The problem — Copy the material that follows word for word and omit its pictures.

Data section —
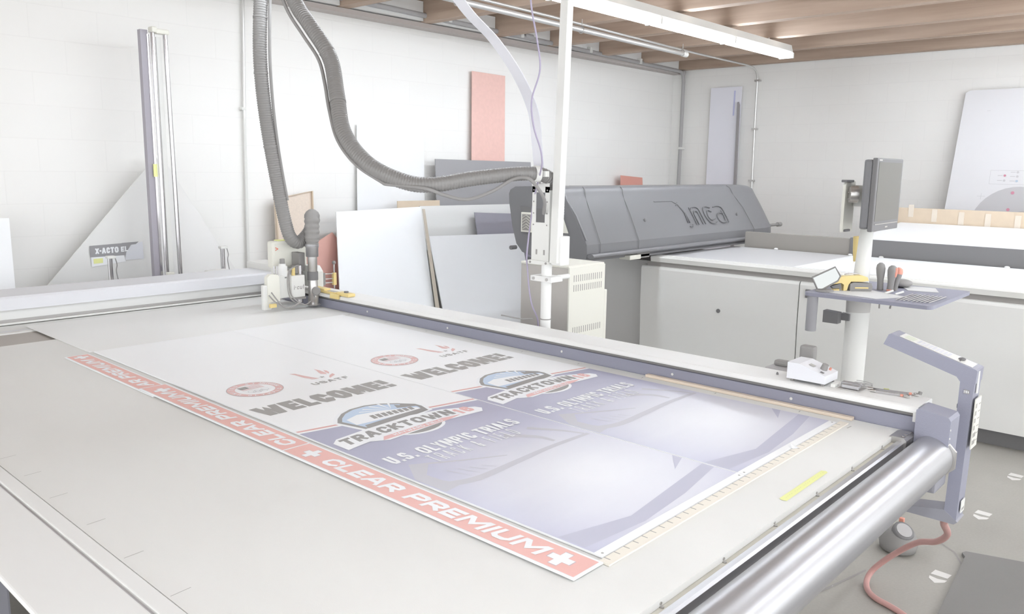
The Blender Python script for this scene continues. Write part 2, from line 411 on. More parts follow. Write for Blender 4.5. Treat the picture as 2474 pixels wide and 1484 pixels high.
# ------------------------------------------------------------------ fluorescent fixtures
TUBEM = emis('lit_fluorescent_tube', (240, 247, 255), TUBE_POWER)
def fixture(x0, x1, y, label, n=3):
    t = thing('fluorescent_light', label, 'ceiling light', ((x0 + x1) / 2, y, 2.78), 'fluorescent ceiling lights')
    G().prism([(y - .062, 2.80), (y - .045, 2.86), (y + .045, 2.86), (y + .062, 2.80), (y + .062, 2.785), (y - .062, 2.785)], 'x', x0, x1).build('housing', OFFW, t)
    L = (x1 - x0) / n
    for i in range(n):
        for s in (-1, 1):
            G().cyl((x0 + i * L + .03, y + s * .055, 2.762), (x0 + (i + 1) * L - .03, y + s * .055, 2.762), .017, n=10).build('tube_lamp', TUBEM, t)
        G().box(x0 + i * L - .012, x0 + i * L + .012, y - .07, y + .07, 2.74, 2.79).build('lamp_holder', OFFW, t)
    G().box(x1 - .012, x1 + .012, y - .07, y + .07, 2.74, 2.79).build('lamp_holder', OFFW, t)
    for x in (x0 + .4, x1 - .4):
        G().cyl((x, y, 2.86), (x, y, 2.886), .006, n=8).build('hanger', STEEL, t)
    return t
fixture(1.9, 7.74, 3.5, 'long row of lit white fluorescent tubes under the wooden joists, above the printer', 5)
for (a, b, y) in ((3.9, 8.6, .5), (3.9, 8.6, -1.3), (-1.8, 2.4, -.2)):  # rows out of view, added as fill light for table and printer
    t = fixture(a, b, y, 'added unseen row of lit fluorescent tubes hanging nearer the front of the workshop, at x %.1f y %.1f' % (a, y), 3)
    t['label'] = {(3.9, -1.3): 'added fill-light row of fluorescent tubes hanging in front of the near end of the printer',
                  (3.9, .5): 'added fill-light row of fluorescent tubes hanging over the near end of the printer bed',
                  (-1.8, -.2): 'added fill-light row of fluorescent tubes hanging farthest behind the cutting table'}[(a, y)]

# ------------------------------------------------------------------ overhead pipes
g = G().cyl((2.6, 4.2, 2.80), (7.3, 4.35, 2.80), .021, n=16)
g2 = G().cyl((7.25, 4.35, 2.80), (7.33, 4.352, 2.80), .027, n=16)
t = thing('ceiling_pipe', 'thick pale grey pipe running just under the joists, beside the thin conduit', 'pipe', (5, 4.3, 2.8))
g.build('pipe', GALV, t); g2.build('end_cap', OFFW, t)
for x in (4.1, 5.55, 7.2):
    G().tube([(x, 4.27 + .015 * (x - 4), 2.885), (x, 4.27 + .015 * (x - 4), 2.83)], .004, 8).build('hanger_rod', STEEL, t)
    G().tube([(x, 4.25 + .016 * (x - 2.6) + .027 * math.cos(a), 2.80 + .027 * math.sin(a)) for a in [k * math.pi / 8 for k in range(17)]], .005, 6).build('pipe_strap', STEEL, t)
t = thing('electrical_conduit', 'thin metal conduit under the joists that bends down the right wall', 'conduit', (9.1, 4.45, 1.2))
p = [(2.6, 4.28, 2.865), (5, 4.33, 2.862), (7.4, 4.44, 2.86), (8.5, 4.45, 2.858), (8.86, 4.45, 2.855), (9.02, 4.45, 2.83), (9.09, 4.45, 2.76), (9.105, 4.45, 2.66), (9.11, 4.45, 2.2), (9.12, 4.44, 1.2)]
G().tube(catmull(p, 6), .011, 10).build('conduit_pipe', GALV, t)
for z in (1.55, 2.15, 2.7): G().box(9.09, 9.149, 4.42, 4.48, z, z + .02).build('pipe_clip', STEEL, t)
t = thing('wall_pipe', 'dark grey pipe along the top of the back wall that turns down in the corner', 'pipe', (9.08, 5.42, 1.0))
p = [(1.0, 5.42, 2.955), (4, 5.42, 2.945), (8.9, 5.42, 2.87), (9.02, 5.42, 2.865), (9.075, 5.42, 2.83), (9.09, 5.42, 2.75), (9.09, 5.42, 2.0), (9.09, 5.43, .2)]
G().tube([Vector(q) for q in p], .022, 12).build('pipe_run', PIPEG, t)
G().sph((9.07, 5.42, 2.855), .034).build('elbow', PIPEG, t)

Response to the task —
The Blender Python script for this scene continues. Write part 2, from line 411 on. More parts follow. Write for Blender 4.5. Treat the picture as 2474 pixels wide and 1484 pixels high.
# ------------------------------------------------------------------ fluorescent fixtures
TUBEM = emis('lit_fluorescent_tube', (240, 247, 255), TUBE_POWER)
def fixture(x0, x1, y, label, n=3):
    t = thing('fluorescent_light', label, 'ceiling light', ((x0 + x1) / 2, y, 2.78), 'fluorescent ceiling lights')
    G().prism([(y - .062, 2.80), (y - .045, 2.86), (y + .045, 2.86), (y + .062, 2.80), (y + .062, 2.785), (y - .062, 2.785)], 'x', x0, x1).build('housing', OFFW, t)
    L = (x1 - x0) / n
    for i in range(n):
        for s in (-1, 1):
            G().cyl((x0 + i * L + .03, y + s * .055, 2.762), (x0 + (i + 1) * L - .03, y + s * .055, 2.762), .017, n=10).build('tube_lamp', TUBEM, t)
        G().box(x0 + i * L - .012, x0 + i * L + .012, y - .07, y + .07, 2.74, 2.79).build('lamp_holder', OFFW, t)
    G().box(x1 - .012, x1 + .012, y - .07, y + .07, 2.74, 2.79).build('lamp_holder', OFFW, t)
    for x in (x0 + .4, x1 - .4):
        G().cyl((x, y, 2.86), (x, y, 2.886), .006, n=8).build('hanger', STEEL, t)
    return t
fixture(1.9, 7.74, 3.5, 'long row of lit white fluorescent tubes under the wooden joists, above the printer', 5)
for (a, b, y) in ((3.9, 8.6, .5), (3.9, 8.6, -1.3), (-1.8, 2.4, -.2)):  # rows out of view, added as fill light for table and printer
    t = fixture(a, b, y, 'added unseen row of lit fluorescent tubes hanging nearer the front of the workshop, at x %.1f y %.1f' % (a, y), 3)
    t['label'] = {(3.9, -1.3): 'added fill-light row of fluorescent tubes hanging in front of the near end of the printer',
                  (3.9, .5): 'added fill-light row of fluorescent tubes hanging over the near end of the printer bed',
                  (-1.8, -.2): 'added fill-light row of fluorescent tubes hanging farthest behind the cutting table'}[(a, y)]

# ------------------------------------------------------------------ overhead pipes
g = G().cyl((2.6, 4.2, 2.80), (7.3, 4.35, 2.80), .021, n=16)
g2 = G().cyl((7.25, 4.35, 2.80), (7.33, 4.352, 2.80), .027, n=16)
t = thing('ceiling_pipe', 'thick pale grey pipe running just under the joists, beside the thin conduit', 'pipe', (5, 4.3, 2.8))
g.build('pipe', GALV, t); g2.build('end_cap', OFFW, t)
for x in (4.1, 5.55, 7.2):
    G().tube([(x, 4.27 + .015 * (x - 4), 2.885), (x, 4.27 + .015 * (x - 4), 2.83)], .004, 8).build('hanger_rod', STEEL, t)
    G().tube([(x, 4.25 + .016 * (x - 2.6) + .027 * math.cos(a), 2.80 + .027 * math.sin(a)) for a in [k * math.pi / 8 for k in range(17)]], .005, 6).build('pipe_strap', STEEL, t)
t = thing('electrical_conduit', 'thin metal conduit under the joists that bends down the right wall', 'conduit', (9.1, 4.45, 1.2))
p = [(2.6, 4.28, 2.865), (5, 4.33, 2.862), (7.4, 4.44, 2.86), (8.5, 4.45, 2.858), (8.86, 4.45, 2.855), (9.02, 4.45, 2.83), (9.09, 4.45, 2.76), (9.105, 4.45, 2.66), (9.11, 4.45, 2.2), (9.12, 4.44, 1.2)]
G().tube(catmull(p, 6), .011, 10).build('conduit_pipe', GALV, t)
for z in (1.55, 2.15, 2.7): G().box(9.09, 9.149, 4.42, 4.48, z, z + .02).build('pipe_clip', STEEL, t)
t = thing('wall_pipe', 'dark grey pipe along the top of the back wall that turns down in the corner', 'pipe', (9.08, 5.42, 1.0))
p = [(1.0, 5.42, 2.955), (4, 5.42, 2.945), (8.9, 5.42, 2.87), (9.02, 5.42, 2.865), (9.075, 5.42, 2.83), (9.09, 5.42, 2.75), (9.09, 5.42, 2.0), (9.09, 5.43, .2)]
G().tube([Vector(q) for q in p], .022, 12).build('pipe_run', PIPEG, t)
G().sph((9.07, 5.42, 2.855), .034).build('elbow', PIPEG, t)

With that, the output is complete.